:: WRITTEN PROBLEM ::
Retype word for word the lines lying between the line containing "Write the bpy" and the line containing "return Vector((-r*math.sin(a), r*math.cos(a), ZT-d*S))", together with those two lines themselves, and nothing besides.
-- Begin RECORDS TO PROCESS --
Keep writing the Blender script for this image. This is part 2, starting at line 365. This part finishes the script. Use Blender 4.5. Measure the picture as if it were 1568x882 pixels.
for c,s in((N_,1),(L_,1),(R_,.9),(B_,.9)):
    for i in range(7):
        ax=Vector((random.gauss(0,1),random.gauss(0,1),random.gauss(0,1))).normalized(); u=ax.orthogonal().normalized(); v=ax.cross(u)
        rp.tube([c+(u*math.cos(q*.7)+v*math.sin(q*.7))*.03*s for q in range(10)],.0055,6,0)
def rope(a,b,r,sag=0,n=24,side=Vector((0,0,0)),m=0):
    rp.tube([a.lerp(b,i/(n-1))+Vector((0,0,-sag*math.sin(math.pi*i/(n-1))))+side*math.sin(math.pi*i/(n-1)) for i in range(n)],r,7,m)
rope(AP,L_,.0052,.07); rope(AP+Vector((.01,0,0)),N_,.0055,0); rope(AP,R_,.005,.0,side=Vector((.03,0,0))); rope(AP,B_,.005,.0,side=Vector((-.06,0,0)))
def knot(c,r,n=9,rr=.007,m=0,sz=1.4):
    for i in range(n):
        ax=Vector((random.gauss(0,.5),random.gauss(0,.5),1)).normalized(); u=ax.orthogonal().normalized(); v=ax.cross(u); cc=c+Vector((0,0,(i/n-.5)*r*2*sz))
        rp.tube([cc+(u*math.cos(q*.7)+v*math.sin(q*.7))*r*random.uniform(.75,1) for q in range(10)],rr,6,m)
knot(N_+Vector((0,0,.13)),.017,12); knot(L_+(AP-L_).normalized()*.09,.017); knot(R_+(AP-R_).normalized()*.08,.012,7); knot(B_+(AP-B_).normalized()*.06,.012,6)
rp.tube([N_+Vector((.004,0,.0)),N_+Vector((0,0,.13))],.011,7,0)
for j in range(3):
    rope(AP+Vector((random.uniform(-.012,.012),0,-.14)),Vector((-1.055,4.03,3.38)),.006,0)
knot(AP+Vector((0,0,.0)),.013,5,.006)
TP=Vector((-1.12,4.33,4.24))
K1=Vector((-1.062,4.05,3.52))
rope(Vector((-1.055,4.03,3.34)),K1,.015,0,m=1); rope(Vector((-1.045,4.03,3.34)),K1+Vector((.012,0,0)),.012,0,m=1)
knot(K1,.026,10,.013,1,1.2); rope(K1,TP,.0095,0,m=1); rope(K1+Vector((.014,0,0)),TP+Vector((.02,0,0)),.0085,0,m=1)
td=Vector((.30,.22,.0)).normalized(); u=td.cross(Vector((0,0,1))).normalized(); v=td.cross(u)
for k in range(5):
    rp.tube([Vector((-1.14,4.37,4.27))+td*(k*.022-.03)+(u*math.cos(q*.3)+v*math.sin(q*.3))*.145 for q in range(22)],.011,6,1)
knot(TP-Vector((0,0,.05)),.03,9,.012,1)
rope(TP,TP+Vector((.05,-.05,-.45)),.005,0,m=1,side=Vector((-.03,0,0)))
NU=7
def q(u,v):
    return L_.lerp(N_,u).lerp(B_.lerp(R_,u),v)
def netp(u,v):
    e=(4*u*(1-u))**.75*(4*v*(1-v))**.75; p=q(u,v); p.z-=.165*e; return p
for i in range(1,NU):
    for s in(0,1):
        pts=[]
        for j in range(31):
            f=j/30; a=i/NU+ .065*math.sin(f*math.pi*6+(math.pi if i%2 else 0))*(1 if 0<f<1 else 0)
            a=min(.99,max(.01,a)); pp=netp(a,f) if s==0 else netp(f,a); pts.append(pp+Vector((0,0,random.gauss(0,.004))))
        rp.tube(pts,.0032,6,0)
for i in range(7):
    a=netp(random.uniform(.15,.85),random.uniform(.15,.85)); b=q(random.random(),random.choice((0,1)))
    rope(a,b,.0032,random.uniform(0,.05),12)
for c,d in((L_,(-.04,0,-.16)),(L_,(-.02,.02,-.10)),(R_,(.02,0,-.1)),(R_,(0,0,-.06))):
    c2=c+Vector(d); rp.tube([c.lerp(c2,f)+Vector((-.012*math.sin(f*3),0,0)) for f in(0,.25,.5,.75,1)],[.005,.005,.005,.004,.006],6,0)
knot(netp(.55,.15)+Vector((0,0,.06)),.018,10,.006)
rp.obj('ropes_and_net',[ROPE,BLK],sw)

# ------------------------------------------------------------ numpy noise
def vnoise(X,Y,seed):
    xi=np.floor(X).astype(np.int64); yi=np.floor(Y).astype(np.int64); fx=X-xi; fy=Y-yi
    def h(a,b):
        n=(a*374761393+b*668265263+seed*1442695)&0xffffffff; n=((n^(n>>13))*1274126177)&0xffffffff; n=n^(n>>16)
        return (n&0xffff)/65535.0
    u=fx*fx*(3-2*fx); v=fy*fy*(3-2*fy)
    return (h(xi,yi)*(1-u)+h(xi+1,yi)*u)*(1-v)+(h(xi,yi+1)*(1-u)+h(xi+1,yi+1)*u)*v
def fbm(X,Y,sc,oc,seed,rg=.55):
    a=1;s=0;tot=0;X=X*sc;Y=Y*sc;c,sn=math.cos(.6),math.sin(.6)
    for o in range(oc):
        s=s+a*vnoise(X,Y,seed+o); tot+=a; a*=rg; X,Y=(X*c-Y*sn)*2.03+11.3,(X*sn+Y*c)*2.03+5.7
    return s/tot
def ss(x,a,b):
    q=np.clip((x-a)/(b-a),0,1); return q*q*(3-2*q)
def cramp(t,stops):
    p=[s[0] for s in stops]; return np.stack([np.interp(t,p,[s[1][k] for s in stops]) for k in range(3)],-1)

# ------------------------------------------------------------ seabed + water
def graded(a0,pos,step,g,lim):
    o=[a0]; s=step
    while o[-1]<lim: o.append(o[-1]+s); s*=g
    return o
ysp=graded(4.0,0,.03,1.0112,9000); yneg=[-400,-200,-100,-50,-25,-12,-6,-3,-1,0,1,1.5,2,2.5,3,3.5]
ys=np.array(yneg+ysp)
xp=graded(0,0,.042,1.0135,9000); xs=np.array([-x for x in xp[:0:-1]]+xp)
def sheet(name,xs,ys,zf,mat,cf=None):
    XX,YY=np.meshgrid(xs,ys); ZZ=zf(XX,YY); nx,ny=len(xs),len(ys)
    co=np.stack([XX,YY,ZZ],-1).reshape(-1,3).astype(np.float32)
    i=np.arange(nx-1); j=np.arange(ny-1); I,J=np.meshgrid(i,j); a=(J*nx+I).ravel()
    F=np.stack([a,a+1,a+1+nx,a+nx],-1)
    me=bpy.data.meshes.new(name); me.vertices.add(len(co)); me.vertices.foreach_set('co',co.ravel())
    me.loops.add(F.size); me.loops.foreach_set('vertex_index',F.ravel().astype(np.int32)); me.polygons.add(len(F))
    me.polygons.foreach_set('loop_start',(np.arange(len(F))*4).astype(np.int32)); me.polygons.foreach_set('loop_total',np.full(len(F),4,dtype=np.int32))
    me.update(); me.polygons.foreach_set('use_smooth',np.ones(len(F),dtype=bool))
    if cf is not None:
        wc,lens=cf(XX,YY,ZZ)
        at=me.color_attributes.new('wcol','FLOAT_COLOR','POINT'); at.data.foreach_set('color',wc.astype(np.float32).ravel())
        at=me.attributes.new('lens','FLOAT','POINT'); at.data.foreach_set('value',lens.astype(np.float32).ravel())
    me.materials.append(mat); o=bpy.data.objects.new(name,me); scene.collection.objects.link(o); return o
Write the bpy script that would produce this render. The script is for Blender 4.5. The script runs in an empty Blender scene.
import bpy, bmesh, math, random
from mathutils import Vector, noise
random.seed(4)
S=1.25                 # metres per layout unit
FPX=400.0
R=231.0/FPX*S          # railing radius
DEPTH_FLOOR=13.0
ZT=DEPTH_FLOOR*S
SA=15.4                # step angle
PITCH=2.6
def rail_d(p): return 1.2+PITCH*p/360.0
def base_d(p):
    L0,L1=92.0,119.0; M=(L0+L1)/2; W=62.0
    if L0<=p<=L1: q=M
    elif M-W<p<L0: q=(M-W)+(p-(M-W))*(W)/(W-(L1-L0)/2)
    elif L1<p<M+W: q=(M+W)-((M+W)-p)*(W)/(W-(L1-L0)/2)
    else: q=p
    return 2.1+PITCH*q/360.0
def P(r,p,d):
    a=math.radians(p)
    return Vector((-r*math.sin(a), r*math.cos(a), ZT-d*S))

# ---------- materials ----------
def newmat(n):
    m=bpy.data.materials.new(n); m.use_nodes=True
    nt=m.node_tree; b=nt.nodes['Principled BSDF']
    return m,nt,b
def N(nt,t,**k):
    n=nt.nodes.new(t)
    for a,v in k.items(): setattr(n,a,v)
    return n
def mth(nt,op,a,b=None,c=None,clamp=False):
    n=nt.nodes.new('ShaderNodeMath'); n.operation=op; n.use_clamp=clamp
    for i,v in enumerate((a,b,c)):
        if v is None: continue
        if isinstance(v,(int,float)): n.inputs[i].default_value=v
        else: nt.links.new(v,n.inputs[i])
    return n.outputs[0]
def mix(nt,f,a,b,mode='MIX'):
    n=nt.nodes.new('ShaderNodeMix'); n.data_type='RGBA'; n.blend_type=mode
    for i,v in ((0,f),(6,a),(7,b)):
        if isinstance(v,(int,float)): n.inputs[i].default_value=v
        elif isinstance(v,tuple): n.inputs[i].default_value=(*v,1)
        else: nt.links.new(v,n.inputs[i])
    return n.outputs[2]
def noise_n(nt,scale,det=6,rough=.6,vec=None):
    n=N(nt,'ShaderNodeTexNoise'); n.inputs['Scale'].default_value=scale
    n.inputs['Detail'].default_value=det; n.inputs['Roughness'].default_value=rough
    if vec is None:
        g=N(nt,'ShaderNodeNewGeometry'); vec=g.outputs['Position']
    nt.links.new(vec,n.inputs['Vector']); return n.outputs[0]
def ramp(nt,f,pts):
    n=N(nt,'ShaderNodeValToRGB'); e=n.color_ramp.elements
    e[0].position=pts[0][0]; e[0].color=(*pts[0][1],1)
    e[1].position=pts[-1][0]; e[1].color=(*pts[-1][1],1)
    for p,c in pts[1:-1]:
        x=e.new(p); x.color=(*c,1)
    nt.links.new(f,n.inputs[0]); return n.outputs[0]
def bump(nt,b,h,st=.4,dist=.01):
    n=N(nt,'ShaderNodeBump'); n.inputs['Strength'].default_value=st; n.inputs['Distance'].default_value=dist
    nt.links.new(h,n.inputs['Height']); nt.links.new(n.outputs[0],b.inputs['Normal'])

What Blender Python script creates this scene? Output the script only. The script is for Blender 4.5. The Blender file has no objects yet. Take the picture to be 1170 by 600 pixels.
-- End RECORDS TO PROCESS --
:: THE ANSWER ::
Write the bpy script that would produce this render. The script is for Blender 4.5. The script runs in an empty Blender scene.
import bpy, bmesh, math, random
from mathutils import Vector, noise
random.seed(4)
S=1.25                 # metres per layout unit
FPX=400.0
R=231.0/FPX*S          # railing radius
DEPTH_FLOOR=13.0
ZT=DEPTH_FLOOR*S
SA=15.4                # step angle
PITCH=2.6
def rail_d(p): return 1.2+PITCH*p/360.0
def base_d(p):
    L0,L1=92.0,119.0; M=(L0+L1)/2; W=62.0
    if L0<=p<=L1: q=M
    elif M-W<p<L0: q=(M-W)+(p-(M-W))*(W)/(W-(L1-L0)/2)
    elif L1<p<M+W: q=(M+W)-((M+W)-p)*(W)/(W-(L1-L0)/2)
    else: q=p
    return 2.1+PITCH*q/360.0
def P(r,p,d):
    a=math.radians(p)
    return Vector((-r*math.sin(a), r*math.cos(a), ZT-d*S))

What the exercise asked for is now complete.